Gun Control: If not now, when?

This past week the local  news reported the carnage from guns.  On Tuesday December 11th a lone 22-year-old man wearing body armor, a hockey mask and carrying an AR-15 assault rifle walked into Clackamas Town Center Mall in Portland, Oregon and opened fire.  Two were murdered, one 15-year-old girl seriously wounded and hundreds  shopping were emotionally traumatized.

What I find surprising are voices from local politicians and the editorial page of our statewide paper the Oregonian, counseling that this not be the time to debate the societal causes of violence and the easy access to assault weapons.  This is they say ‘ a time to heal, not a time for divisive debate’.  

I agree that this is a time for coming together, a time for prayer and for expressions of compassion and kindness.  Yet, I believe it is a disservice to the memory of those victimized by the violence,  not to take up the difficult debate about the violent influences in our culture and the easy access to weapons.

This past presidential debate the Republican candidate upheld the 2nd Amendment to the Constitution as the right to own any and all weapons.  President Obama was pointedly silent on the topic.  Each time in the aftermath of a mass shooting, the counsel is not to raise the divisive topic of  gun control.  Proponents of the NRA hope that the emotions of the moment will dissipate and we will continue the status quo.  Thus far their strategy has proven right.

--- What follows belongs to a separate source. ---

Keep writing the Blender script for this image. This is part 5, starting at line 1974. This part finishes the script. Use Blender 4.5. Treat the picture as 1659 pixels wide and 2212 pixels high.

However if you want to hear the voice for Gun Control, then talk to a first responder, a police officer, an EMT and most often you will hear a voice for limits.  These first responders are the one’s who must risk their life in a nation that resists gun control.  For example in 2010 there were 9000 murders by guns in the United States (and many thousands more wounded).  In comparison in Great Britain which has restrictions on access to weapons there were 58 gun related murders.   Even allowing for the difference in population that is a staggering difference.

As an Oregonian I’m standing with State Senator Ginny Burdick D-Portland who announced she will introduce in the 2013 legislature a ban on the sales of high-capacity ammunition magazines.  The very kind used to kill and terrorize holiday shoppers at the Clackamas Mall.  

Yes, this is a time to heal, to come together, to take care of each other, neighbor and stranger alike, to the best of our ability.  It is also a time to say this pattern of gun violence must stop and stop now.

7 thoughts on “Gun Control: If not now, when?

  1. Thanks for this post. The truth is that we DO need gun control and we need it now. There is no excuse for civilians to have high-powered assault weapons. There have been civilians killing each other and police killing civilians at an alarming rate for the past several years. What needs to happen, before we as citizens, stand up and demand that our politicians pass reasonable gun
    control legislation? Thank you again for a Christian voice in what often seems like the wilderness
    of apathy.

    1. Thanks Cheryl, I have a childhood friend who is a career police officer and he tells me regularly how frightening it is to come up against assault weapons and how readily accessable they are.

  2. Kent, the irony here is that we truly believe that somehow we’re safer because we have such easy access to guns. I’ve never felt more unsafe than since moving to the US where every angry, traumatized, and in some cases mentally deranged, individual can quickly and easily dispatch their frustration through a hot gun barrel in a crowded place. Is this truly what the forgers of the Constitution/Bill of Rights intended? Is this not a time for honest, rational debate on an epidemic issue? How many more will need to perish in the name of “freedom?” And, how exactly is that a “freedom” to the corpses of victims now buried beyond our sight and only now in our memories? Lord, have mercy…

    1. Rob, seems to be something deeply ingrained in the ‘American’ psyche of individualism and right to bear arms of any type. I have no problem with the right to have a gun for hunting or even for target shooting. But to allow ready access to assault weapons who as their name indicats has only one purpose is a true threat to society. Another part of the debate is the glorification of violence in our popular culture via video and video games (I’ve read that one popular one is going into a mall and killing people). And, there is a huge financial incentive to keep the arms flowing.

      1. And wherever there is financial incentive…body bags be damned if either my “rights” or my pocket book are infringed upon. Apparently, these are the platform of “values” voters. Of that, I am doubly concerned.

    1. Your welcome Lisa. A day after writing the blog, we now read of the tragic murder of 18 children and 8 adults at an elementary school in Newtown, Connecticut. If this doesn’t broker a serious debate what will?